Tucked away in the sprawling mass of the humanities building there hides a tiny gallery that regularly displays work created by some of the University of Wisconsin-Madison’s most talented artists. While many of us have walked through the puzzling structure that connects Vilas Hall to Bascom Hill, few of us who are not fine arts majors have ever wandered the halls of the art department, let alone visited the gallery located on the seventh floor. Currently featuring the work of second-year graduate students, the gallery changes shows nearly every other week.

The gallery displays a wide variety of art, ranging from sculpture to short films. With artists available during normal business hours most days of the week, the gallery is a great place for local yokels to expand their appreciation of modern art. While some of the artists’ methods of expression were too abstract for my taste, I was impressed with the work in the gallery overall.

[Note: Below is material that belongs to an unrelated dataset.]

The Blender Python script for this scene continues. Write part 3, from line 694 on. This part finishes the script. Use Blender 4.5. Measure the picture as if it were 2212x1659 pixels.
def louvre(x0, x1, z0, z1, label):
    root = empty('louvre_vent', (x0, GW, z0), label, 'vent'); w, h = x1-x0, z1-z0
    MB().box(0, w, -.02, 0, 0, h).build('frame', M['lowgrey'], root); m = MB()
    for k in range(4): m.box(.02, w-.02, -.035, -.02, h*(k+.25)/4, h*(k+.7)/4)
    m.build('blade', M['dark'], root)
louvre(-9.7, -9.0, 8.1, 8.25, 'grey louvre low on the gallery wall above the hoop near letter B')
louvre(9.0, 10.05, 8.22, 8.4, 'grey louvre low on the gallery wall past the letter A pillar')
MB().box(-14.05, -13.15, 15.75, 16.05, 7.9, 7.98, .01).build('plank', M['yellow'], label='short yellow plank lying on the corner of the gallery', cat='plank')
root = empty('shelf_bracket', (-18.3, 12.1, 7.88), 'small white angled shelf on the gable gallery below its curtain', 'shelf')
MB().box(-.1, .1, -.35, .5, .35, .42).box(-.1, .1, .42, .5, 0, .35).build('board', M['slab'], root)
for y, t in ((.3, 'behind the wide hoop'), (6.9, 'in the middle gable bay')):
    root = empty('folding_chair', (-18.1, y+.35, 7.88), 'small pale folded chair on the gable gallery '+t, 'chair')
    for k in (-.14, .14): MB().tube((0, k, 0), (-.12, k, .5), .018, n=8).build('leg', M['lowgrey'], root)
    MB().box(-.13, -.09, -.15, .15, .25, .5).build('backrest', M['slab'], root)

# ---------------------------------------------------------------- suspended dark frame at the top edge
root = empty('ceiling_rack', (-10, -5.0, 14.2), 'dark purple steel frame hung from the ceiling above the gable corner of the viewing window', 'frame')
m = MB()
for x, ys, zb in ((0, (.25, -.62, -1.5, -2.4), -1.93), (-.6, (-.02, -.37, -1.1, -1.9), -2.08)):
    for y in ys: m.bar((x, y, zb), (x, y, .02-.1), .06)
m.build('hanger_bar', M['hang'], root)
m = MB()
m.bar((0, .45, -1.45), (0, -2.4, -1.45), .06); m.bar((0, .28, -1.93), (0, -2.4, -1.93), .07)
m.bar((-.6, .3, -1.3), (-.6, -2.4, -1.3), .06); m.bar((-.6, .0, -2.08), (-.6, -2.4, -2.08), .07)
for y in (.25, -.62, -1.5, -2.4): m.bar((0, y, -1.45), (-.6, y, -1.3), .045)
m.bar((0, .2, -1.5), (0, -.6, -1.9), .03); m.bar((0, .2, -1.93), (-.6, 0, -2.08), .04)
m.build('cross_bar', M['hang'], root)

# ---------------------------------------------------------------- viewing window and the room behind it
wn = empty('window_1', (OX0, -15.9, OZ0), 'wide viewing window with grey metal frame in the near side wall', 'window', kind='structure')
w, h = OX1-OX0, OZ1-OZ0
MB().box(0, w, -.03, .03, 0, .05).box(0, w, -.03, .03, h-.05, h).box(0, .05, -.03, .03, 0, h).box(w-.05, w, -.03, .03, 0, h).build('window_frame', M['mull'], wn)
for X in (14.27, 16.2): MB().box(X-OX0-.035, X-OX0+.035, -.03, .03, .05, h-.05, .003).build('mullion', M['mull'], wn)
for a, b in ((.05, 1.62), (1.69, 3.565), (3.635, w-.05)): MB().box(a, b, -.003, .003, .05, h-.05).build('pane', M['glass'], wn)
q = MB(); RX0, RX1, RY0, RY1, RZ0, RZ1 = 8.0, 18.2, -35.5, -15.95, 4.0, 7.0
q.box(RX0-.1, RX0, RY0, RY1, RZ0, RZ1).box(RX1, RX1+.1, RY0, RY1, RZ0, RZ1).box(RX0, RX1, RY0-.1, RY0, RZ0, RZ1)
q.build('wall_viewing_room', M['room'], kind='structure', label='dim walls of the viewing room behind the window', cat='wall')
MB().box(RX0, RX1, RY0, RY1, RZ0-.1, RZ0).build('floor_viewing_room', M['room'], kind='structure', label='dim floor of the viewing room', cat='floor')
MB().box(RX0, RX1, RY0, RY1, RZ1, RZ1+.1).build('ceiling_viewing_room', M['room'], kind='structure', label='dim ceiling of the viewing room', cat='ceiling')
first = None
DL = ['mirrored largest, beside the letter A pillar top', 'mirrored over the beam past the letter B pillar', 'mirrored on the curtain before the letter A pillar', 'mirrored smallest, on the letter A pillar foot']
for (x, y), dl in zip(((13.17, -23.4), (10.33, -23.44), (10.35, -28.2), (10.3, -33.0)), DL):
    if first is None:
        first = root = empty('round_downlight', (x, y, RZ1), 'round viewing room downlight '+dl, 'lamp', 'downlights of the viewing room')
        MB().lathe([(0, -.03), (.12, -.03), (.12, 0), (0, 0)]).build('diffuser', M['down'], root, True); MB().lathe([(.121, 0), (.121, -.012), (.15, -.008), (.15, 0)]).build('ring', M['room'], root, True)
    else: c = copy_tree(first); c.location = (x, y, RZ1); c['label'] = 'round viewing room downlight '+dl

After finally locating the gallery, I entered and was greeted by artist Cedar Marie’s giant bowl of fortune cookies entitled “Action Speaks Louder.” One of the few performance art pieces in the show, the cookies are meant to be eaten and the fortunes inside enlighten the guest as soon as they arrive. Marie’s second and unrelated piece “Ablution” is a giant ponytail made of horse-like strands of hair that is curved and displayed in a transparent rectangular cube. The piece shows that even a simple ponytail has its intricacies, as multiple sections are bound at the top and several different shades of hair are used throughout.

Playing on the theme of the current race for the presidency, Amanda J. Mathenia’s series of woodcuts entitled “Overplayed” expresses the feelings of bombardment that many constituents sense during campaign season. Woodcut pieces are created by a stamp-like process where the artist carves an image into a flat, soft piece of wood, carefully coats it with ink and then prints multiple identical images on paper. Mathenia has created a scene of Democratic candidate Howard Dean with a caption of an indecipherable grunt “Yeeaargh!” plastered over his head. Dean is shown holding a microphone in one hand and an American flag in the other. Not an easy task when using the tedious medium of woodcut, Mathenia has created enough lines to depict an eerie likeness of the presidential hopeful.

Using the lithograph technique that was made famous by pop artist Andy Warhol, Joel Herrera has created a chilling scene that shows small children hailing Hitler in what appears to be Nazi Germany. The children, who are in front of a banner that says “Swastika, Good Luck” are standing on rows of skulls, each child lets a single tear fall from their puppy dog eyes. Although the children exude a certain naiveté, their innocence is interrupted by their manly hands held high in praise of Adolf Hitler. Disturbing to say the least, the artist’s attention to detail in the children’s faces and limbs succeeds in relaying intense emotion to the viewer.

Continuing with the slightly overused political commentary theme, Mike Jablonski’s “In a Perfect World” shows a satirical love affair between Saddam Hussein and George W. Bush. Imposed on a series of Euclid’s Golden Rectangles, over a dozen flip phones creates a comic strip beginning with a text message from Saddam saying, “Hi, George. I gotta sweet gift for you,” and ending with George affectionately saying, “Saddami, thanks for the valentine.” In between, the frames show a missile blowing up an olive branch-toting peace dove and an after-blast that turns into a heart. The downward spiral of phones laced through the Golden Rectangles could have many social connotations that viewers can decipher on their own.

One of my personal favorites is S. Jay Tomioka’s digital print, “Metamorphosis of Dream.” Tomioka has repeated the same image of a vintage-clothed woman in the different stages of falling down a flight of stairs. Without the title the artist’s intent may be slightly unclear; however, the progression from the first clear image to the blurred figure at the end suggests a dream sequence. The universal dream of falling and waking up right before impact is accurately depicted in Tomioka’s single altered photograph.

Returning to the ultra-modern performance art genre, Matthew Slaats constructed a seven-foot table and pair of chairs with ladders built into the legs so you can climb to the top and play dominoes. Although functionally useless and not really aesthetically pleasing, the table and chairs allow the viewer to become a participant. You become fully involved in the artist’s creation.

Definitely the most urban pieces in the show, Brody Rose has on display his digital prints of various hip hop artists who frequent Madison venues. The vivid depictions of the artists give life to the Madison hip hop scene and show a subculture many viewers may not be acquainted with. While you may not be familiar with the pictured artists, you may have seen some of Rose’s handbills that are displayed below the photos. Rose’s flashy text and catchy images efficiently relay his message and continue with the urban theme he seeks to create. Who knew that some of the flyers shoved at you in Library Mall could be art?

If the next two weeks blow by and you don’t get a chance to check out the rest of the gallery’s show, I strongly suggest making the hike to the seventh floor of humanities before your days on this campus are over. Even if you can’t find the gallery, the halls of the art department’s section of the humanities building are always decorated with impressive work from other aspiring artists. And if you have any questions about methods and technique or you just want to be further enlightened by the world of art, look around. Chances are you’ll bump into artists who would love to share their views.